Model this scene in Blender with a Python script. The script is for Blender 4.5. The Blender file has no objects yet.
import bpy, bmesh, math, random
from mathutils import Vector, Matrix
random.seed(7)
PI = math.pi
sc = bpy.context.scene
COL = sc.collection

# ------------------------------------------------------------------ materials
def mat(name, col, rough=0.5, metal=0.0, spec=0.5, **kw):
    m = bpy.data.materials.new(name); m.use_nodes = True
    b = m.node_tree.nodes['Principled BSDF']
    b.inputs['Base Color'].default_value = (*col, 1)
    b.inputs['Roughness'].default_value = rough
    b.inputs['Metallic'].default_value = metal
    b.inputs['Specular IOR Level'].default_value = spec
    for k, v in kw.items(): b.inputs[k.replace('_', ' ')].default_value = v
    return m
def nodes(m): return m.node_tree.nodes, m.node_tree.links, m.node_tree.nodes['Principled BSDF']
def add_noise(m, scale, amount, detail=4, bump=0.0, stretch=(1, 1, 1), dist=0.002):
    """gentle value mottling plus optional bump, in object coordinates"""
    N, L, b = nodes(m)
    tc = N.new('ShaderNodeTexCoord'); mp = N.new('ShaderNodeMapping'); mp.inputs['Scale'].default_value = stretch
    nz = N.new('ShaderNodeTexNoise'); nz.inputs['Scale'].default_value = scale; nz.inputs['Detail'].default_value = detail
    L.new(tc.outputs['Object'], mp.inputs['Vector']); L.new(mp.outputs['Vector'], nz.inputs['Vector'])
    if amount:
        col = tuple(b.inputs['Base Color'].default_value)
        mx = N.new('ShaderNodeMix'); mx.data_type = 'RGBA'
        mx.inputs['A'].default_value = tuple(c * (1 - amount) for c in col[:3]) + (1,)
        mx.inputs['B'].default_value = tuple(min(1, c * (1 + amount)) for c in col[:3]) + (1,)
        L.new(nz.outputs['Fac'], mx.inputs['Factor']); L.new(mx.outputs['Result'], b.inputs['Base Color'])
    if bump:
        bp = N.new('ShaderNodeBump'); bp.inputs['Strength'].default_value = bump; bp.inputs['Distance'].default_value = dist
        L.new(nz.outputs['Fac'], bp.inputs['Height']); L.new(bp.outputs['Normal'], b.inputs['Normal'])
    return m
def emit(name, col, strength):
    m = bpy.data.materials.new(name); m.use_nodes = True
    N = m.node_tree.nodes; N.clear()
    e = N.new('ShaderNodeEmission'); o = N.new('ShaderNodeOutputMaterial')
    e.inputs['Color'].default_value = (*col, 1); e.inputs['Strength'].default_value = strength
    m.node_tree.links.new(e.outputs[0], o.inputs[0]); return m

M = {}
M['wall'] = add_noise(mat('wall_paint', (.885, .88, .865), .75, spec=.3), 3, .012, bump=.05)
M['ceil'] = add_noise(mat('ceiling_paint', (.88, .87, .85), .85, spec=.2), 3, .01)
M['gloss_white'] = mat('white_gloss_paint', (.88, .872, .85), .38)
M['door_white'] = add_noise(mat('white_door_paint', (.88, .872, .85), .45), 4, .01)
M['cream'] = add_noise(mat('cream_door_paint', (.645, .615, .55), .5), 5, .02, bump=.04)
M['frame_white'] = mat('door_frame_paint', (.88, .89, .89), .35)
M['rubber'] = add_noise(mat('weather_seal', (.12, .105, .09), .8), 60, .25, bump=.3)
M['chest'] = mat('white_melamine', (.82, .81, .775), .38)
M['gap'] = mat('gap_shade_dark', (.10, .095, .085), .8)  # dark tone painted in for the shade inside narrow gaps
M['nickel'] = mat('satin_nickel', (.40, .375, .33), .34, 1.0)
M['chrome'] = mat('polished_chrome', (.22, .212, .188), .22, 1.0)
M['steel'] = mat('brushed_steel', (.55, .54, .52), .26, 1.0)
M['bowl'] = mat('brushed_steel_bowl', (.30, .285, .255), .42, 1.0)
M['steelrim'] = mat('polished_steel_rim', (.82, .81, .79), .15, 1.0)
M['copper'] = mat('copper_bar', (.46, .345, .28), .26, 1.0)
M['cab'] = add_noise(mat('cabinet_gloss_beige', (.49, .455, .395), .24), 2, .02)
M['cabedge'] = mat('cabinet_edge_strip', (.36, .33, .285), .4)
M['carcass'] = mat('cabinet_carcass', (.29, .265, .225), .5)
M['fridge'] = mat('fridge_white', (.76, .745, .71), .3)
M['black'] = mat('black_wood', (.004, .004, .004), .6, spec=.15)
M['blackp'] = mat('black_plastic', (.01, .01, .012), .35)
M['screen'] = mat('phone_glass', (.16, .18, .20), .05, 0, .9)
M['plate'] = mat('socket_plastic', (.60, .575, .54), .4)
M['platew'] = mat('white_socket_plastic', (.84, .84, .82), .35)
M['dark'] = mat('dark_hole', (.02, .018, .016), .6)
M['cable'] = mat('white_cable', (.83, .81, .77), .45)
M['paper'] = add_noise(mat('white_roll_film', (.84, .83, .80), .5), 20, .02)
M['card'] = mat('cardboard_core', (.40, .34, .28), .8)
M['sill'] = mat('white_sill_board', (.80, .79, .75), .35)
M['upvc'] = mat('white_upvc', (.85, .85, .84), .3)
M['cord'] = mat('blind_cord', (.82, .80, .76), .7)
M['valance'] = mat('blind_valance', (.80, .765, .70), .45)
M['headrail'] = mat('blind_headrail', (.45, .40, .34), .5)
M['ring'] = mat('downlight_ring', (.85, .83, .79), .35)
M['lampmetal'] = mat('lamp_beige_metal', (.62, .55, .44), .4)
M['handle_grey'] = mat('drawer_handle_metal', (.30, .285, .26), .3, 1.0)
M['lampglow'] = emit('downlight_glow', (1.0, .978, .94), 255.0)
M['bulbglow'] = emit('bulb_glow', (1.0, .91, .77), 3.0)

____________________

*Directive:* Please repeat word for word the lines above that run from the beginning through the line containing "COL = sc.collection", keeping both the first and that last line.

*Final result:*
Model this scene in Blender with a Python script. The script is for Blender 4.5. The Blender file has no objects yet.
import bpy, bmesh, math, random
from mathutils import Vector, Matrix
random.seed(7)
PI = math.pi
sc = bpy.context.scene
COL = sc.collection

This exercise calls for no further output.